Miguel Herrero de Jáuregui, dans sa contribution « Xenophanes redivivus : l’anthropomorphisme des dieux d’Homère dans la littérature apologétique chrétienne », place la question de l’anthropomorphisme dans un contexte précis : celui d’une religion (chrétienne) en un sens plus anthropomorphique que le polythéisme grec, celui des apologistes comme Clément d’Alexandrie qu’il convient de replacer parmi les écrivains contemporains, comme Lucien et les rhéteurs de la seconde sophistique, et dans la tradition critique de l’anthropomorphisme divin. L’auteur commence par démontrer l’authenticité des fragments de Xénophane cités par Clément et montre comment fonctionne l’appropriation chrétienne de la critique des dieux : les adorateurs du Christ ne peuvent guère s’attaquer à l’anthropomorphisme « pur », mais à l’immoralité des divinités et de leurs fidèles. L’exemple de l’attaque de Clément contre le Zeus de Phidias est d’autant plus intéressant qu’il fait écho à la présentation d’A. Grand-Clément (cf. supra).

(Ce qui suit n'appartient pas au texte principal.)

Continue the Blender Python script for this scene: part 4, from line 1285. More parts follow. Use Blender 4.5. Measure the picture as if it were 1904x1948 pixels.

Maurizio Bettini : « Ad negotia humana compositi. L’agency humaine des dieux antiques. » Pour Épicure, les dieux ont-ils une « forme humaine », ou bien est-ce leur image qui apparaît ainsi dans les rêves ? L’auteur montre la différence entre le fait de critiquer l’humanisation des dieux comme le faisaient Xénophane ou Empédocle et la théorie épicurienne des eidôla. Il envisage ensuite rapidement l’anthropomorphisme comme une nécessité pratique de la poiêsis. Ce point aurait mérité, sans doute, un développement plus important. La suite se révèle passionnante : il s’agit de considérer l’anthropomorphisme dans sa dimension dynamique. Les dieux antiques « sont construits de manière à s’adapter (…) à des tâches humaines ». La démonstration s’appuie sur les dei minuti des Romains, qui ont un nom et un genre ; on peut s’adresser à eux comme à des humains. Les divinités liées au corps féminin « sont directement le corps, la femme, son ventre. » Plus généralement, une agency divine est attribuée aux negotia humains. Cet exposé très riche, qui n’est pas centré sur Homère, pourrait devenir un ouvrage utile sur la conception et la construction des divinités dans un système polythéiste.
Le titre faisait attendre une étude sur la représentation des dieux dans l’épopée et les Hymnes homériques. En fait, on ne trouve rien sur la phraséologie épique, les formules ou les comparaisons ; rien non plus sur ce qui a pu précéder ou accompagner la création d’Homère (sur l’art mycénien ou géométrique par exemple). Une fois admis le choix de privilégier la réception, certes, on ne perd pas son temps à la lecture d’un ouvrage aussi riche et novateur.
Pierre Sauzeau, Université Paul Valéry – Montpellier
Publié dans le fascicule 2 tome 122, 2020, p. 592-595
[1]. Vocabulaire des institutions indo-européennes, II, Paris 1969 p. 42.
[2]. Il s’agit de « Imagining Divine Laughter in Homer and Lucian » dans M. Alexiou, D. Cairns eds., Greek Laughter and Tears, Édimbourg 2017, p. 36‑53.